I view Engineering Planning for the new year as mostly an art, and less of a science. The thing is, you just need to do it. Some plan and some idea of what is coming next year is better than just winging it like most people.
Sure, you can just juggle stuff as it comes, work randomly on this and that when you have time, but to be a next level Data Engineering team you have to put expected actions and outcomes down on paper, you have to look yourself and the work in the mirror and make hard decisions.
It’s one thing to generally wave your hands in the air and say …
we want to adopt x, y, and z new tech stack.
we want to address this pain point.
it sounds like Product has some new things to work on.
It’s another to actually talk to real-life people, get stakeholder input, combine it with Engineering’s desired plans, and start making hard decisions and mapping out a year’s worth of work.

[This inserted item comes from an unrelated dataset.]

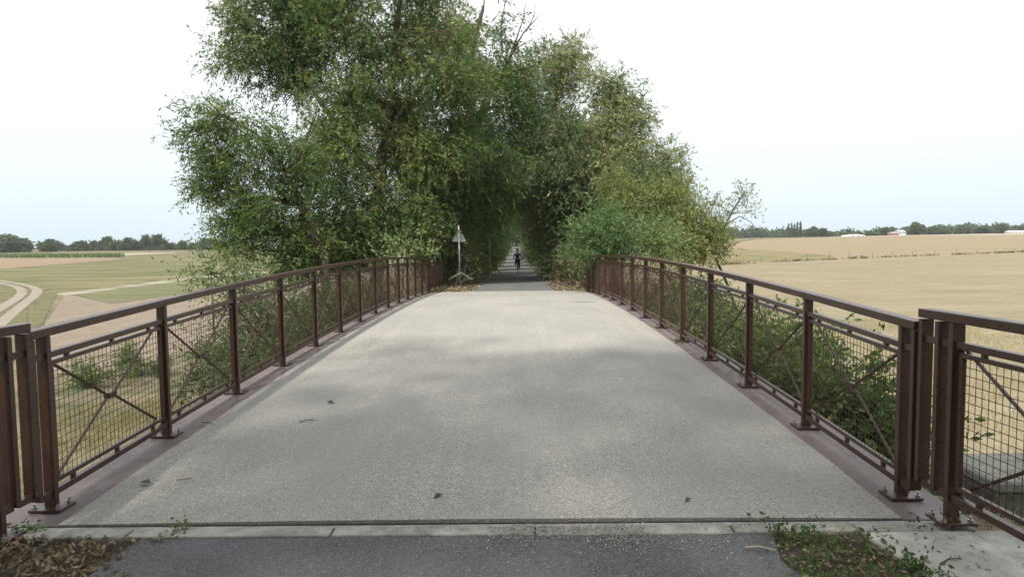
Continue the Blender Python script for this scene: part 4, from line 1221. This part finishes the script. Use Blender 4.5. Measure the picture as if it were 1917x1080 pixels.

I mean it will probably only be 70% right if you’re lucky, but it will help you get the right things done in the right order.
Engineering planning can be summed up as making a giant list of TODOs, Must-Dos, Wish-Lists, and the like, and spending time thinking about …
How complex and long each project generally is.
What needs to be in what order.
Understand blockers and dependencies ahead of time
The ability to be forced to pick the few most important things that need to get done.
The ability to be held accountable to others and yourself.
Sharing and Verbalizing the Plan.
So once you’ve done the leg work, made a nice Google Drive doc, talked to Engineers, talked to Product, sat around staring at the trees and dreaming about your wishlist for Engineering … you have it all in one spot, the good, the bad, the ugly.
The next part is actually the hard one.
You must verbalize and disseminate this plan.
Putting a plan on paper forces people to be involved.
Expect pushback and changes, that is a GOOD thing.
The reality on paper with a planned timeline will always be different than what’s been in people’s minds.
So, be brave, be different. Make a plan. Write it down. Think about it. Talk to people about it. Make decisions. Decide what’s important, and what’s not.
How do you plan for Engineering in 2025?